• Work to do: Out of the lines below, please list those that hold the string "part".

• Listed records:
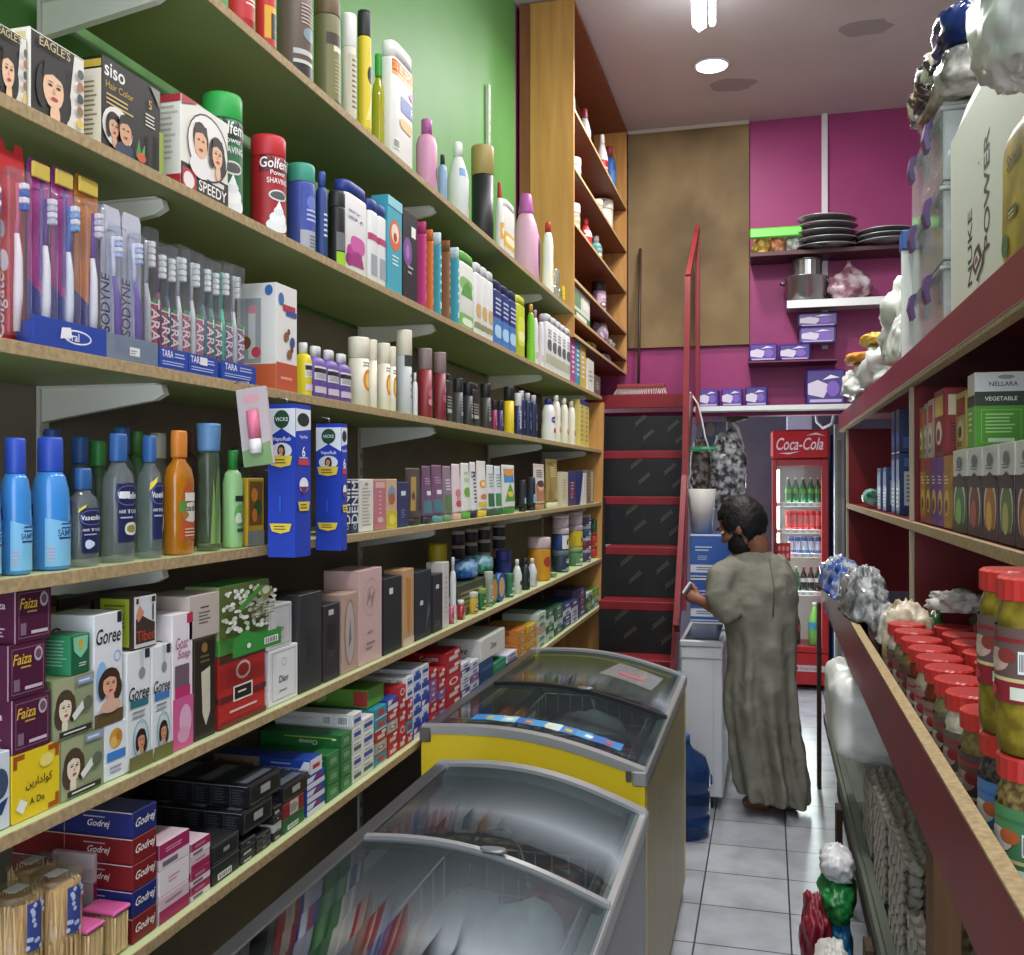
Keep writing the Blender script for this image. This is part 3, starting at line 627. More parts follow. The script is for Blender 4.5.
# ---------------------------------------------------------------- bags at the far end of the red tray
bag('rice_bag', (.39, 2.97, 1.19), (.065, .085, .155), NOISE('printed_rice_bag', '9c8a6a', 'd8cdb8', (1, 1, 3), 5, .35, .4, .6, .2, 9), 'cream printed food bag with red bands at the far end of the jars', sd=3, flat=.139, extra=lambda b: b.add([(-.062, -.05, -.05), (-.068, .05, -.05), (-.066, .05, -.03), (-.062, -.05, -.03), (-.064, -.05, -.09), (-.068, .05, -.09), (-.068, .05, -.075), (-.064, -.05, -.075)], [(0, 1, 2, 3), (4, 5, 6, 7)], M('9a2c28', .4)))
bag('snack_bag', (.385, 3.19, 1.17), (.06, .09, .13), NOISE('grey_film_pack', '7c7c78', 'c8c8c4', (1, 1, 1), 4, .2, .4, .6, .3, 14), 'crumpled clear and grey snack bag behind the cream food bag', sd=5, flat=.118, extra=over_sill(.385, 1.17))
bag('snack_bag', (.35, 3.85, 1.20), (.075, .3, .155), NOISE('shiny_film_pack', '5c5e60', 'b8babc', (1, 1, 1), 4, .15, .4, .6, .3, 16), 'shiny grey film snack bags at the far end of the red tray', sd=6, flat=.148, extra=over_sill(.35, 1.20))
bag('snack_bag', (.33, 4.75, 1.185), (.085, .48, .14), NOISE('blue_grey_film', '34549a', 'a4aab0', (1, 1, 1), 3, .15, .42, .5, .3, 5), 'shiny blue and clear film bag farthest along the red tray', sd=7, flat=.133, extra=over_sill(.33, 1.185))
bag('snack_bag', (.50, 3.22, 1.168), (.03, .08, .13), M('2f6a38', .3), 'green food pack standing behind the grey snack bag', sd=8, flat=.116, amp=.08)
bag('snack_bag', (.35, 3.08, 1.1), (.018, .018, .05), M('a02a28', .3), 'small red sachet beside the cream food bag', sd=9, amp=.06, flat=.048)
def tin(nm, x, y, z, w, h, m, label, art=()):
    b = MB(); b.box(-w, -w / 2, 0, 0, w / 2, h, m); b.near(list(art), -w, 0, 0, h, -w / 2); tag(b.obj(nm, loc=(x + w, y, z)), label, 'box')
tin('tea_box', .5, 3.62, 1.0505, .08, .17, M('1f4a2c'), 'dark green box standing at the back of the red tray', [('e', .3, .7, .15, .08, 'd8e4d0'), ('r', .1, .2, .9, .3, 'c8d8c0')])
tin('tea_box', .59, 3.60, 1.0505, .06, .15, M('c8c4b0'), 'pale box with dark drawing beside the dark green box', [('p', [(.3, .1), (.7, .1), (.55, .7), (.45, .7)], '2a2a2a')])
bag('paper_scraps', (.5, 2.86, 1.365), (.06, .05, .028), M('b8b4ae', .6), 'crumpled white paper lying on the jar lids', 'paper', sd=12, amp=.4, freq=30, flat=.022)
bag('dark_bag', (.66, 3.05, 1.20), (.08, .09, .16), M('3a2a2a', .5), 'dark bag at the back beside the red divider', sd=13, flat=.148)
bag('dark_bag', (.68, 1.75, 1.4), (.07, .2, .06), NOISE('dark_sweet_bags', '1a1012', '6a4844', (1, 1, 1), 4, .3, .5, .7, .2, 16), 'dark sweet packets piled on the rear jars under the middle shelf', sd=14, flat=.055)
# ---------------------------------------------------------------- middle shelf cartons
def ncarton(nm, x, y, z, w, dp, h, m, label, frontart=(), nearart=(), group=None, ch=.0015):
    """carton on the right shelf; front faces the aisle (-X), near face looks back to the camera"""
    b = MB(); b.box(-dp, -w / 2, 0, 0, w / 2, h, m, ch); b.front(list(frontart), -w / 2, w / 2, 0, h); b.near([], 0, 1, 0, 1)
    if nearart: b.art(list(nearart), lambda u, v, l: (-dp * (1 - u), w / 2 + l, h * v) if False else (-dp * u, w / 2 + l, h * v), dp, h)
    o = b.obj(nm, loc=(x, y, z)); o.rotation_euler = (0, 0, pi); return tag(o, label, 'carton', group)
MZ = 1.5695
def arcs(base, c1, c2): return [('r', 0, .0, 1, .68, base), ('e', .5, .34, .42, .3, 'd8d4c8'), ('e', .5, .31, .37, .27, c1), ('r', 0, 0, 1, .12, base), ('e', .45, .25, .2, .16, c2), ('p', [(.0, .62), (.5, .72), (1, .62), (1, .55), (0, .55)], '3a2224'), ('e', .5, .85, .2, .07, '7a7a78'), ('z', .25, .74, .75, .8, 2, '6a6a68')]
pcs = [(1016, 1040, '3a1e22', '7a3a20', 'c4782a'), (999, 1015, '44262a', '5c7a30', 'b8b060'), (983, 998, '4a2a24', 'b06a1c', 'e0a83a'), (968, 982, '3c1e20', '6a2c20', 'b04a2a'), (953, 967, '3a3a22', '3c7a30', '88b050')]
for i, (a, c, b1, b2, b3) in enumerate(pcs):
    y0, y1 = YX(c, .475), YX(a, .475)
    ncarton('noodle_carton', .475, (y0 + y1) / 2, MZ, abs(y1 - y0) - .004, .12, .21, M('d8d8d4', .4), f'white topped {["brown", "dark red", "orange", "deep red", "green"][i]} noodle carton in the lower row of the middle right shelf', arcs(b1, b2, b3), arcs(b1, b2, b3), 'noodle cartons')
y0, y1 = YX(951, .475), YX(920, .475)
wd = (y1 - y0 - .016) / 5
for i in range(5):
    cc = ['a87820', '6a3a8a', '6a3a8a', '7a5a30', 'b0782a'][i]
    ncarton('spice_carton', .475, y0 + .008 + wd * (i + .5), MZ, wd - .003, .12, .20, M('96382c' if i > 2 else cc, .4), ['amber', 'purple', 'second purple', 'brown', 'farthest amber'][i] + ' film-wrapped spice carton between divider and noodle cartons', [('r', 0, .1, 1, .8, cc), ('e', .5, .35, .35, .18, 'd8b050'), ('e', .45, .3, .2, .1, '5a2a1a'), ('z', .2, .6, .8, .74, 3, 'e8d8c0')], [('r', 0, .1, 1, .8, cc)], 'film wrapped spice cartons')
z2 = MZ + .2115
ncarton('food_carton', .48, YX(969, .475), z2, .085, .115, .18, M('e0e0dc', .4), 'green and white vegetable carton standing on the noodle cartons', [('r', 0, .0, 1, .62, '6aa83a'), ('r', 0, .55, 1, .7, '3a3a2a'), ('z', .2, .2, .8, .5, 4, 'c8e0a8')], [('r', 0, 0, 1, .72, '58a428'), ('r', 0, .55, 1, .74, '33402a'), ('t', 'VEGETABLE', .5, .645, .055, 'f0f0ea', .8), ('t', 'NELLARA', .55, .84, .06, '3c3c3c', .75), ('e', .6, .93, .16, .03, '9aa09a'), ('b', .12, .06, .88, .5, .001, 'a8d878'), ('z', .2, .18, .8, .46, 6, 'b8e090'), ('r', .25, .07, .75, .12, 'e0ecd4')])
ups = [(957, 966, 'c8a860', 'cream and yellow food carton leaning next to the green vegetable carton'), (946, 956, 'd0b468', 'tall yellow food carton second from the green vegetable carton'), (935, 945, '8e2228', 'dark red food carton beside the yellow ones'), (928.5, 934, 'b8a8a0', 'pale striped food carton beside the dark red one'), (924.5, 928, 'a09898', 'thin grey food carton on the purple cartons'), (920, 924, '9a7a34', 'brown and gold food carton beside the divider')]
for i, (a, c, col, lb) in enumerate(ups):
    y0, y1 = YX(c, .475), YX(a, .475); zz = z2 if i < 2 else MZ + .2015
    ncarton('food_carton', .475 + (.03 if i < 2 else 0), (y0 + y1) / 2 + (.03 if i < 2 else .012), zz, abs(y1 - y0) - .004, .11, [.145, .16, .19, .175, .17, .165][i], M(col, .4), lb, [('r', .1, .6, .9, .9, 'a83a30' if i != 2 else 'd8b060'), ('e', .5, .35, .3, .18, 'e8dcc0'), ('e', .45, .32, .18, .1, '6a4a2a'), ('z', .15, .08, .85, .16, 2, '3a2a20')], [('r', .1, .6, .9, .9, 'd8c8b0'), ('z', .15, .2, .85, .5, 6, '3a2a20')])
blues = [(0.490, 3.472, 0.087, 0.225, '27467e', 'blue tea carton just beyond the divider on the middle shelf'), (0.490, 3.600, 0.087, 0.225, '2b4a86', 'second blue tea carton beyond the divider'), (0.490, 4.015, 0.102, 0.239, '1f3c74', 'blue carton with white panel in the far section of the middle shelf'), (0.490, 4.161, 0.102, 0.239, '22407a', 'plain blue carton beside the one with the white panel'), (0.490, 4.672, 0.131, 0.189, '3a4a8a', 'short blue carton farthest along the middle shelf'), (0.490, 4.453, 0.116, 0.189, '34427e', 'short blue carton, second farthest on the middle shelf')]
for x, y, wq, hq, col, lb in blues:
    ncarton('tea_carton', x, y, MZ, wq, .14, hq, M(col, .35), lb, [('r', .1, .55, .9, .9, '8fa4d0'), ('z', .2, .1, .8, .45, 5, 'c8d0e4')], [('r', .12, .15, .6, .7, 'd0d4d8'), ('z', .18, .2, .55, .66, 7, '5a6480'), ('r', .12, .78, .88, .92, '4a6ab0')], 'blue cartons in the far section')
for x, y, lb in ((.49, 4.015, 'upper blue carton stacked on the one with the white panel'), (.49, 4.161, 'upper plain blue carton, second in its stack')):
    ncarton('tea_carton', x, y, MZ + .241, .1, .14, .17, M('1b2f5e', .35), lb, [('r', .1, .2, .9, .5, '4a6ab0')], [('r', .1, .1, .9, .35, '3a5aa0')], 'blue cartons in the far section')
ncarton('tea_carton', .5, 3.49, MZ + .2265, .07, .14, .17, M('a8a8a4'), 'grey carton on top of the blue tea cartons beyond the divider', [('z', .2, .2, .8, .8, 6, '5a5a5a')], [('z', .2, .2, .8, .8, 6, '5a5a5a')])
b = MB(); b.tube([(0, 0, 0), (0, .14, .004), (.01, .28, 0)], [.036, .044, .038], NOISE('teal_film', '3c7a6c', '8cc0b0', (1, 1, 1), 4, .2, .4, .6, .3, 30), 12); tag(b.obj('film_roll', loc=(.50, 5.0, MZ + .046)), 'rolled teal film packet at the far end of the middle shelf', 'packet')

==

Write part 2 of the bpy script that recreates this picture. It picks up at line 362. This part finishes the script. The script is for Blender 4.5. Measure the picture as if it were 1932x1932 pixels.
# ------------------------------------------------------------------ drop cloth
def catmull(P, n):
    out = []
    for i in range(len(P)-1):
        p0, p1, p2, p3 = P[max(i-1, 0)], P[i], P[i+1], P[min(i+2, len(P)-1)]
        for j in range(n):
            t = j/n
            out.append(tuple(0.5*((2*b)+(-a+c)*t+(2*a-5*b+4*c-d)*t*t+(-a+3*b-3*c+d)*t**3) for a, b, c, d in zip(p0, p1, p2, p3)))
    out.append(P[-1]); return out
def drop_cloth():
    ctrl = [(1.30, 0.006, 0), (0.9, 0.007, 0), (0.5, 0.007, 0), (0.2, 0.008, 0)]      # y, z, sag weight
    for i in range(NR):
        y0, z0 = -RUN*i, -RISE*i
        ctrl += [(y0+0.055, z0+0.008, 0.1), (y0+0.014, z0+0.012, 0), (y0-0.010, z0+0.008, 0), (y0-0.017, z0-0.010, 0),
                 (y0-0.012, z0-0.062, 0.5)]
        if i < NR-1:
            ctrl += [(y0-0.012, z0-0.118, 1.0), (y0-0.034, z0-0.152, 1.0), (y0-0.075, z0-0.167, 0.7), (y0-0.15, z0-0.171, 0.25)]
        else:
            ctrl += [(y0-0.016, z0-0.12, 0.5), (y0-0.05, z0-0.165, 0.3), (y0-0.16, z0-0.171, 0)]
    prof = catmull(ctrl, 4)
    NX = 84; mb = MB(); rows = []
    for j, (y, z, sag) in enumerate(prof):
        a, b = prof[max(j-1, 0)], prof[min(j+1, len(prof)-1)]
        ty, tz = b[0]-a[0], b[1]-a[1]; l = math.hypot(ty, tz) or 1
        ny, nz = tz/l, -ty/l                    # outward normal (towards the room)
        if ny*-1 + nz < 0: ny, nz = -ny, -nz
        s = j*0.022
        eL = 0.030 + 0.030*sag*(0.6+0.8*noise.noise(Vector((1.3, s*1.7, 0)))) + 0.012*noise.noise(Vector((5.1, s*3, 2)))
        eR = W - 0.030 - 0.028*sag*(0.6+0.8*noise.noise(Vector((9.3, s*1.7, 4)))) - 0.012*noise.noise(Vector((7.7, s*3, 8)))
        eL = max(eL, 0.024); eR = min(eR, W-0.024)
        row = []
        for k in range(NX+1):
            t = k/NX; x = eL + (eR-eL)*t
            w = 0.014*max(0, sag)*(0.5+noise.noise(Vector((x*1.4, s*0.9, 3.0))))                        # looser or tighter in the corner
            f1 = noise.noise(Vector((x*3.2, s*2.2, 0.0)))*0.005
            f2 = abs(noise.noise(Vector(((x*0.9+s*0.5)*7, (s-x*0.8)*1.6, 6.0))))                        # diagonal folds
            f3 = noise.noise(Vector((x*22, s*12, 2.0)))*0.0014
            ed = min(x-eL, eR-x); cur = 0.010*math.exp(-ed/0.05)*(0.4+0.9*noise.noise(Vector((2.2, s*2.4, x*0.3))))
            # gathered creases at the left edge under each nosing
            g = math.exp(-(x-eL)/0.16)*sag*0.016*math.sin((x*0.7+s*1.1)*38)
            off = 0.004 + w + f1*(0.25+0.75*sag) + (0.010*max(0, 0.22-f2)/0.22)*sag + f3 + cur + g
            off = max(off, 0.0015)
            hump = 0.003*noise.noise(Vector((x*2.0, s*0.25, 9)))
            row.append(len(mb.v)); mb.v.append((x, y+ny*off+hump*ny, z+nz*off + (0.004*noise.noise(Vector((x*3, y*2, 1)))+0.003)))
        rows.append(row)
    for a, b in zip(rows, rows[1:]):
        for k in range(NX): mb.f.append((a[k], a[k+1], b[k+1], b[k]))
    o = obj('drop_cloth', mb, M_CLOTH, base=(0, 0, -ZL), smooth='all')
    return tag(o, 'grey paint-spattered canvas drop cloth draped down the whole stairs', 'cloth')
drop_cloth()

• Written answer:
Keep writing the Blender script for this image. This is part 3, starting at line 627. More parts follow. The script is for Blender 4.5.
Write part 2 of the bpy script that recreates this picture. It picks up at line 362. This part finishes the script. The script is for Blender 4.5. Measure the picture as if it were 1932x1932 pixels.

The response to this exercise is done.